Life and Death

Unfortunately, I have attended a couple of funerals in the past month or so. I was struck by how incredibly different they were.

When my aunt passed away, her small traditional funeral was followed by a memorial dinner where everyone was invited to share lighthearted stories about her over cannolis and wine.  Although she did not have a chance to plan for her funeral, it was exactly as she would have wanted it.  Laughter and toasts far outnumbered the tears in a family where her laugh had once been the loudest.

My grandpa, on the other hand, had the details for his funeral laid out for years.  A long, traditional church service was followed by a burial with a 21 gun salute from his fellow soldiers.  For the luncheon that followed, the restaurant had to move its previous group reservation to the basement so that we could have the main floor in order to honor Grandpa’s ‘no luncheon in the basement’ request.  And, adhering to his detailed plan, there were no skins in the mashed potatoes.

Someone at his funeral made the comment, “The nice thing about funerals is that, even when you think you really know someone, you find out things you’d never heard and feel like you get to know them a little better.”  Having missed out on the larger part of my relatives’ lives and never having lived nearby, I learned so much about both of them and left their funerals feeling closer to them.

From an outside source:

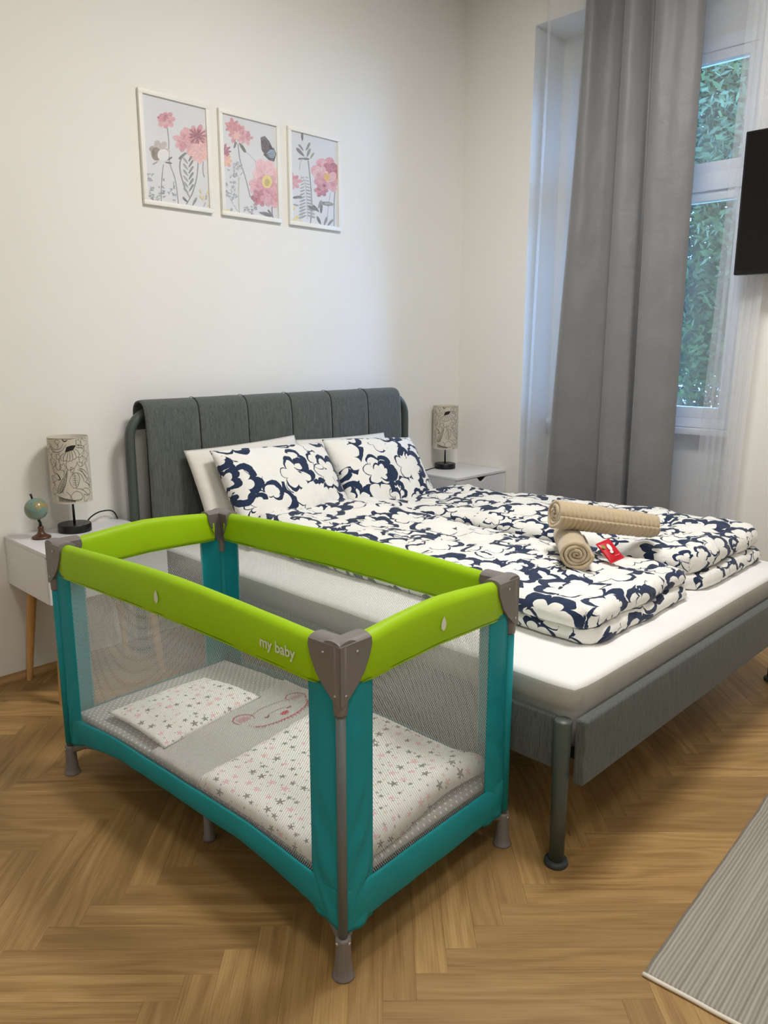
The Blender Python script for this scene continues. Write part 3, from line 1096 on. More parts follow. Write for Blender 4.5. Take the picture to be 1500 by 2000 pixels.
# ---- rolled towels: a thick sheet wound into a spiral
def towel_roll(name, a, b, r, turns, ribs, label, taper=1.0, seed=0.0):
    a, b = Vector(a), Vector(b)
    ax = (b - a)
    L = ax.length
    ax.normalize()
    e1 = ax.cross(Vector((0, 0, 1))).normalized()
    e2 = e1.cross(ax).normalized()
    nth, nl = 40 * turns, max(24, ribs * 6)
    th = r / (turns + .35)
    verts, faces = [], []
    def ring(l):
        out, inn = [], []
        s = lerp(1.0, taper, l)
        rib = .0044 * sin(2 * pi * ribs * l) if ribs else 0
        for i in range(nth + 1):
            ang = 2 * pi * turns * i / nth
            rr = (th * .5 + (r - th * .5) * i / nth)
            w = 1 + .03 * sin(ang * 2 + seed) + .04 * fbm(cos(ang) * 1.5 + seed, sin(ang) * 1.5, l * 2)
            ro = (rr * w + rib * (i / nth)) * s
            ri = (rr * w - th * .80) * s if rr * w - th * .80 > .001 else .001
            off = .010 * (fbm(ang * .35, seed, l) if l < .01 or l > .99 else 0)
            sq = .94
            for q, lst in ((ro, out), (ri, inn)):
                lst.append(a + ax * (L * l + off) + e1 * cos(ang) * q + e2 * sin(ang) * q * sq)
        return out, inn
    rows = [ring(k / nl) for k in range(nl + 1)]
    n = nth + 1
    for o_, i_ in rows:
        verts += o_ + i_
    for k in range(nl):
        A, B = k * 2 * n, (k + 1) * 2 * n
        for i in range(nth):
            faces.append((A + i, A + i + 1, B + i + 1, B + i))
            faces.append((A + n + i + 1, A + n + i, B + n + i, B + n + i + 1))
        faces.append((A + nth, A + n + nth, B + n + nth, B + nth))
        faces.append((A + n, A, B, B + n))
    for A, fl in ((0, 1), (nl * 2 * n, 0)):
        for i in range(nth):
            q = (A + i, A + n + i, A + n + i + 1, A + i + 1)
            faces.append(q if fl else q[::-1])
    o = obj(name, pydata(name, verts, faces), 'towel')
    return tag(o, label, 'towel', 'rolled towels on the bed')
towel_roll('rolled_towel', (.615, -1.765, .672), (.83, -1.60, .676), .056, 4, 0, 'short beige rolled towel lying underneath, spiral end towards the cot', 1.0, 2.0)
towel_roll('rolled_towel', (.695, -1.625, .778), (1.035, -1.825, .712), .056, 4, 22, 'long ribbed beige rolled towel resting across the other towel', .86, 6.0)

# ---- red packet tucked by the towels
pk = empty('snack_packet', (.765, -1.79, .652), 0, 'small red printed packet tucked beside the beige rolled towels', 'packet')
pk.matrix_world = Matrix.Translation((.772, -1.80, .662)) @ Matrix.Rotation(radians(-38), 4, 'Z') @ Matrix.Rotation(radians(42), 4, 'X') @ Matrix.Rotation(radians(22), 4, 'Z')
bp_ = puff('pouch', .058, .078, .012, 'packet_red', 16, 20, 3.0, .0, 0, .001, parent=pk)
for s in (-1, 1):
    obj('seal', boxmesh('seal', -.029, .029, s * .039 - .004, s * .039 + .004, -.001, .001), 'packet_red', pk, smooth=False)
WHT, GRN, BLK = rgb(236, 232, 224), rgb(120, 160, 60), rgb(40, 40, 44)
def ell(cx, cy, rx, ry, n=14, a0=0.0):
    return [(cx + rx * cos(2 * pi * k / n) * cos(a0) - ry * sin(2 * pi * k / n) * sin(a0), cy + rx * cos(2 * pi * k / n) * sin(a0) + ry * sin(2 * pi * k / n) * cos(a0)) for k in range(n)]
st = [('poly', ell(.002, .010, .007, .014), 0, WHT), ('poly', ell(-.002, -.008, .006, .006), 0, WHT), ('poly', ell(-.017, .018, .006, .007), 0, GRN),
      ('line', [(-.004, -.016), (.008, -.014)], .004, BLK), ('line', [(.0, -.026), (.018, -.026)], .003, rgb(230, 150, 150))]
obj('print', ribbon_mesh('print', st, lambda x, y: (x, y, .0085)), 'ink', pk, smooth=False)

# ================================================================== nightstands
def nightstand(x0, x1, d, z0, z1, label, legs=True):
    cx = (x0 + x1) / 2
    w = x1 - x0
    e = empty('nightstand', (cx, YW, 0), 0, label, 'nightstand', 'white nightstands')
    def o_(name, me, mat, parent=e):
        return auto(obj(name, me, mat, parent))
    y0, y1 = -d, -.002
    o_('table_top', boxmesh('table_top', -w / 2, w / 2, y0, y1, z1 - .016, z1, .0015), 'white_lacquer')
    bm = bmesh.new()
    box(bm, -w / 2, -w / 2 + .016, y0 + .018, y1, z0, z1 - .016)
    box(bm, w / 2 - .016, w / 2, y0 + .018, y1, z0, z1 - .016)
    box(bm, -w / 2 + .016, w / 2 - .016, y1 - .012, y1, z0, z1 - .016)
    box(bm, -w / 2 + .016, w / 2 - .016, y0 + .018, y1, z0, z0 + .014)
    o_('body', fromb('body', bm), 'white_lacquer')
    # drawer front with a scooped finger slot in its top edge
    top = z1 - .019
    s = .05
    poly = [(-w / 2 + .001, z0 + .001), (w / 2 - .001, z0 + .001), (w / 2 - .001, top), (s, top), (s * .82, top - .006), (s * .45, top - .022), (s * .3, top - .026),
            (-s * .3, top - .026), (-s * .45, top - .022), (-s * .82, top - .006), (-s, top), (-w / 2 + .001, top)]
    bm = bmesh.new()
    prism(bm, poly, y0 + .002, y0 + .017, lambda x, y, z: (x, z, y))
    df = o_('drawer_front', fromb('drawer_front', bm), 'white_lacquer')
    o_('slot_shade_plate', boxmesh('slot_shade_plate', -s, s, y0 + .019, y0 + .024, top - .04, top), 'slot_shade', df)  # near-black plate behind the notch, its colour stands in for the shade inside
    if legs:
        for sx in (-1, 1):
            for yy, sy in ((y0 + .07, -1), (y1 - .065, 1)):
                px = sx * (w / 2 - .065)
                o_('leg', tube('leg', [(px, yy, z0), (px + sx * .02, yy + sy * .012, z0 / 2), (px + sx * .038, yy + sy * .022, 0)], [.020, .016, .0115], 16), 'beech')
    return e
nightstand(-.5055, -.026, .405, .41, .603, 'white nightstand on wooden legs under the lamp and globe')
nightstand(1.832, 2.300, .390, .41, .603, 'white nightstand in the room corner by the window')

# ================================================================== table lamps
def lamp_print():
    """line drawing; x = arc length from the front (-.235..+.235), y = height 0...26"""
    K = rgb(84, 78, 72)
    D = rgb(46, 44, 42)
    st = []
    def Z(X, Y):
        u = (X - 480) / 160.0
        u = max(-1, min(1, u))
        return math.asin(u * .98) * .075, (655 - Y) / 490.0 * .26
    def L(pts, w=.0014, c=K, n=14):
        st.append(('line', catmull([Z(*p) for p in pts], n), w * 1.35, c))
    for k in range(9):
        a, b = (456 + k * 1.5, 266 - k * 4), (520 + k * 2.5, 250 - k * 3.4)
        L([a, ((a[0] + b[0]) / 2, (a[1] + b[1]) / 2 - 3), b], .0042, D, 6)
    for a, b, c in (((462, 268), (425, 290), (415, 318)), ((470, 268), (440, 300), (440, 335)), ((480, 262), (470, 300), (462, 330)), ((490, 258), (490, 300), (485, 330)),
                    ((502, 254), (510, 290), (512, 322)), ((515, 250), (532, 280), (540, 310)), ((528, 246), (552, 262), (565, 292)), ((540, 238), (570, 240), (600, 256)), ((540, 230), (572, 222), (606, 236))):
        L([a, b, c])
    L([(415, 318), (428, 330), (440, 335), (452, 326), (462, 330), (474, 338), (485, 330), (500, 334), (512, 322), (528, 322), (540, 310), (556, 308), (565, 292), (590, 280), (600, 256)])
    L([(345, 200), (370, 245), (420, 240), (445, 205)]); L([(335, 190), (360, 260), (420, 262), (470, 210)]); L([(440, 172), (455, 188), (480, 180)], .003, D)
    L([(350, 310), (380, 335), (375, 380), (400, 400), (410, 340)]); L([(355, 330), (372, 360), (350, 390)]); L([(370, 420), (390, 440), (400, 470), (380, 470)], .003, D)
    L([(460, 400), (440, 440), (395, 500), (372, 560), (385, 575), (415, 550), (440, 500), (455, 440), (460, 400)], .0018)
    for k in range(16):
        y = 425 + k * 9
        L([(450 - k * 4.6, y), (456 - k * 2.4, y + 6)] if k < 4 else [(445 - k * 4.8, y), (452 - k * 2.3, y + 8)], .0016, D, 3)
    L([(460, 330), (455, 370), (470, 400), (520, 385), (545, 340)]); L([(540, 345), (560, 380), (590, 370), (610, 340)])
    L([(470, 480), (490, 440), (520, 420), (545, 440), (550, 480), (520, 540), (485, 520), (470, 480)]); L([(515, 425), (515, 480), (520, 540)])
    for k in range(5):
        L([(515, 445 + k * 18), (495 - k, 450 + k * 14)], .001, K, 3); L([(516, 445 + k * 18), (538 + k, 450 + k * 14)], .001, K, 3)
    L([(540, 400), (580, 430), (600, 480)]); L([(550, 390), (590, 410), (615, 450)]); L([(535, 420), (570, 450), (585, 500)]); L([(600, 350), (612, 400), (625, 470)])
    L([(440, 560), (470, 590), (480, 620)]); L([(465, 610), (490, 575), (520, 560), (555, 580), (565, 610), (540, 635), (500, 632), (465, 610)]); L([(520, 545), (560, 550), (600, 590), (620, 610)])
    L([(560, 560), (585, 545), (615, 560), (625, 590), (600, 600), (570, 585)]); L([(345, 440), (350, 500), (365, 540)]); L([(590, 500), (615, 520), (630, 560)])
    for k in range(13):
        L([(375 + k * 10, 600 + k * 2.2), (383 + k * 10, 612 + k * 2.2), (380 + k * 10, 636 + min(k, 6))], .0022, D, 4)
    L([(370, 592), (420, 612), (500, 628), (560, 622)], .0016)
    for x, y, r, q in ((600, 210, 22, 3), (612, 300, 20, 4), (575, 330, 18, 5), (345, 260, 20, 4), (352, 470, 18, 3), (400, 300, 16, 5), (430, 380, 20, 5), (620, 500, 18, 4), (590, 620, 18, 3), (350, 560, 16, 3), (560, 200, 16, 5), (400, 190, 16, 4), (500, 400, 14, 3)):
        L([(x + r * cos(a) * (1 + .3 * cos(q * a)), y + r * 1.3 * sin(a) * (1 + .3 * cos(q * a))) for a in [2 * pi * k / 20 for k in range(21)]], .0012, K, 40)
        L([(x, y + r), (x + 6, y + r * 2), (x - 4, y + r * 3)], .0012, K, 6)
    for k in range(10):
        L([(560 + k * 7, 400 + k * 11), (575 + k * 5, 395 + k * 12)], .0012, K, 4); L([(330 + k * 3, 330 + k * 12), (345 + k * 3, 322 + k * 12)], .0014, D, 4)
    L([(330, 175), (400, 168), (480, 172), (560, 168), (625, 178)], .0016); L([(555, 395), (590, 445), (628, 515)], .0012)
    rr = random.Random(3)
    for s in (-1, 1):                                     # the same kind of drawing carries on round the back
        for k in range(9):
            x, y = s * rr.uniform(.13, .22), rr.uniform(.03, .22)
            r = rr.uniform(.012, .03)
            st.append(('line', [(x + r * cos(a) * (1 + .25 * cos(5 * a)), y + 1.2 * r * sin(a) * (1 + .25 * cos(5 * a))) for a in [2 * pi * q / 24 for q in range(25)]], .0014, K))
            st.append(('line', catmull([(x, y - r), (x + .01, y - r - .02), (x - .005, max(.004, y - r - .05))], 8), .0014, K))
    return [q for q in st]
def table_lamp(loc, face, label, cord):
    e = empty('table_lamp', loc, face, label, 'lamp', 'bedside table lamps')
    obj('base', lathe('base', [(0, 0), (.063, 0), (.0645, .002), (.0645, .029), (.0625, .032), (0, .032)], 48), 'lamp_black', e)
    auto(e.children[0])
    obj('stem', lathe('stem', [(0, .032), (.005, .032), (.005, .20), (.010, .205), (.010, .235), (0, .235)], 16), 'chrome', e)
    sh = obj('shade', lathe('shade', [(.0755, .125), (.0765, .125), (.0765, .385), (.0755, .385), (.0742, .383), (.0742, .127), (.0755, .125)], 64), 'shade', e)
    auto(sh)
    z0 = .125
    obj('line_drawing', ribbon_mesh('line_drawing', lamp_print(), lambda x, y: (.0769 * sin(x / .075), -.0769 * cos(x / .075), z0 + max(.002, min(.258, y)))), 'ink', sh, smooth=False)
    bm = bmesh.new()
    for k in range(3):
        a = k * 2 * pi / 3
        box(bm, 0, .075, -.0012, .0012, .226, .229, Matrix.Rotation(a, 4, 'Z'))
    obj('shade_ring', fromb('shade_ring', bm), 'chrome', e, smooth=False)
    rz = Matrix.Rotation(-face, 4, 'Z')
    obj('power_cord', tube('power_cord', [rz @ Vector(p) for p in catmull(cord, 30)], .003, 8), 'cable_black', e)
    return e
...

A great writing exercise is to tell the story of your funeral.  Who will be there?  What stories will they remember you by?  How will they mourn your death or celebrate your life?  This might sound like a morbid exercise to some, but for me, this helps me remember to live a life worth celebrating.

You can also get to know your main character better by writing up their funeral, even if they don’t actually die in your story.